There seem to be more people doing kata without really understanding it than those that do.
I do appreciate those that do understand it. But Karate can still be Karate without it.

The implication here is that since so many people do kata without understanding it, the solution is not to get them to understand it—as Iain Abernethy, Bill Burgar, Rick Clark, Kris Kane & Lawrence Wilder and a ton of others have tried to do in karate, and Simon O' Neill and Stuart Anslow have in karate's sister art TKD, by writing books, giving demos and seminars, producing videos and so on—but rather to eliminate the kata entirely. The logic here is the same as saying that if there's a really useful tool that most people misapply because the instructions have been left out of the boxes, what you do is stop manufacturing the tool, as vs. making sure that the users' manual gets packaged along with it.

The same building blocks and concepts can be taught by other methods. Perhaps even more effectively.

See all of the preceding. The kata are time-tested repositories of effective combat techniques, techniques which each generation has the chance to relearn, and extend and find novel applications for—unless we follow your suggestion and deep-six the kata once and for all.
 
Kata has a few other benefits. First off you can practice techniques that would be extremely dangerous to apply to a partner no matter how good they are. Second when you practice kata you have an opportunity to dissect the techniques in a manner that allows you to take not just the application shown in the form but also allows more time for your neurons to build a memory of correct proceedure in your mind. Third kata practice allows you time to study or feel for useful variations in the fight sequence which may come as unexpected for an assailant. Fourthly kata can be practiced in your imagination if for some reason you are unable to practice physically. For example: due poor health, a confined space, bad company or too many people watching... etc.
 
having read through this thread with much interest, i should admit that i am of the kata-less variety. i have studied shotokan in my youth, i loved it - kata and all. but having a black in kickboxing (lets call it ring style for ease of indentification here), and a black in a kata less karate style, i can say that they are two different entities. its was everything that i know in karate, there was no boxing in it at all. the 'shadow boxing' was refered to as free form, and you were expected to show more than punches and kicks. you also had to show a comprehensive knowledge of all techniques you used. if you performed a spear hand to the throat height, you had to be aware of the possible consequences. in all, you had to have a moral understanding of everything involved.
there was everything from one on one, to multiple attackers. but competition was discouraged, in favour of truth - by which i mean, being punched in the face bloody well hurts, even after 25 years of martial arts training.

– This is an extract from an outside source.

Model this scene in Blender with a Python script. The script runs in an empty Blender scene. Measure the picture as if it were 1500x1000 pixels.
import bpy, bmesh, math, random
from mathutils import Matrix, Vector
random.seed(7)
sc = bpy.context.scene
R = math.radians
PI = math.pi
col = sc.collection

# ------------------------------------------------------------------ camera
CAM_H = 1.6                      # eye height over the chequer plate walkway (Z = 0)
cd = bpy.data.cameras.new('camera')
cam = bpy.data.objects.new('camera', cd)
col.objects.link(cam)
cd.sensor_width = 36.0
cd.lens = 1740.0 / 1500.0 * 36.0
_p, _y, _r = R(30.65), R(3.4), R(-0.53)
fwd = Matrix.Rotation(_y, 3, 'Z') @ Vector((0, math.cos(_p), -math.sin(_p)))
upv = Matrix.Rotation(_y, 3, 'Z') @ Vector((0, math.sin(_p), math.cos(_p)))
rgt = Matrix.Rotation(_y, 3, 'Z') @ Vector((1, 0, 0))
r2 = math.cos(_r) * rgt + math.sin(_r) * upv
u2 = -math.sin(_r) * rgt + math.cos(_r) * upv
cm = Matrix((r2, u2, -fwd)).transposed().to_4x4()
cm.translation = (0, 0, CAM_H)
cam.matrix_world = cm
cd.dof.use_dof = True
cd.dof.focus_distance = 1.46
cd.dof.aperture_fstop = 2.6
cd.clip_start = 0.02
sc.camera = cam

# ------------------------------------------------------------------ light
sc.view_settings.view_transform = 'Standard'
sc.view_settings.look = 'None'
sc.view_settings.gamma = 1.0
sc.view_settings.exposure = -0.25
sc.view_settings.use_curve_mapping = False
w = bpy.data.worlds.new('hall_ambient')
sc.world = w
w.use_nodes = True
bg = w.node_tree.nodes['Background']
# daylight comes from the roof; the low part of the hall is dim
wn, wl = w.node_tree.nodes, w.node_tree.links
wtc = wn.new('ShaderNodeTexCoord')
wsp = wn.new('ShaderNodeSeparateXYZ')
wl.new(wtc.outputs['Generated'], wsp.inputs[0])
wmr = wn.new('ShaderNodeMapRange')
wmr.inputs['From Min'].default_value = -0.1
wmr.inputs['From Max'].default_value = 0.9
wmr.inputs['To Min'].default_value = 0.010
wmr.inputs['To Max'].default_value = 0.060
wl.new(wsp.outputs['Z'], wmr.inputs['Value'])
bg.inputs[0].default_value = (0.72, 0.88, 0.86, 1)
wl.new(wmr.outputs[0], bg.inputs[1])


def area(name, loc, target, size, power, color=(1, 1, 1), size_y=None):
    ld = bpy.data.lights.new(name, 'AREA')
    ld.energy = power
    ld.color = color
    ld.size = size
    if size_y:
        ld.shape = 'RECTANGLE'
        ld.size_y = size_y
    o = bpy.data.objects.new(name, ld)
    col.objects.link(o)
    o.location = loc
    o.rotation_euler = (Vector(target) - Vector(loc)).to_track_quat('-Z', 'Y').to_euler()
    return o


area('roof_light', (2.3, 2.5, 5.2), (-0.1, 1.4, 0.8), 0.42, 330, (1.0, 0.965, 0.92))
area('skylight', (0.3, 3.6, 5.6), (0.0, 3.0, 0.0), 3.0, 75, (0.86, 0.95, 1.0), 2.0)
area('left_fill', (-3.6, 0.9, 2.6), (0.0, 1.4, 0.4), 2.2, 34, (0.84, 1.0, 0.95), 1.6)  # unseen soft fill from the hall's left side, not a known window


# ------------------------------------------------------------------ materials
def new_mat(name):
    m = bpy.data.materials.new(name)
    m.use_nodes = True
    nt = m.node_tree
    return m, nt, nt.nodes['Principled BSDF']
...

i understand that some people still dont feel its karate, but i ask then to be a little understanding. anything that you practice has evolved from another form of karate, to argue that its the original is your love for the art coming to the surface. well heres my love for what i have learnt - i will refer to it as modern karate and not traditional. but i will never say that its better, because i love any form of martial arts, regardless of the origin. so please lets not argue about whats real and whats not. lets just get on with enjoying and progressing what we share in common.
 
The freestyle karate dojo is was checking out was pretty cool, they teach the core techniques and have dropped kata, in favor of a more scientific view point, they have a pretty nice set up, they also teach the philosophy aspect as well. I was actually surprised they went back to the old, trap-lock-break methods from a block as well.

If by that you mean that they found themselves basicly where the old kata tought you to be? well i would not be suprised at all! Please remember the kata came out of the experiances of the old men who had fought for their lives. What they passed on and others had work for them in similer fights where their lives were at stake is what went into the kata. This includes the principles of movements and techniques and all of the phisical movements that saved their lives when it was for keeps.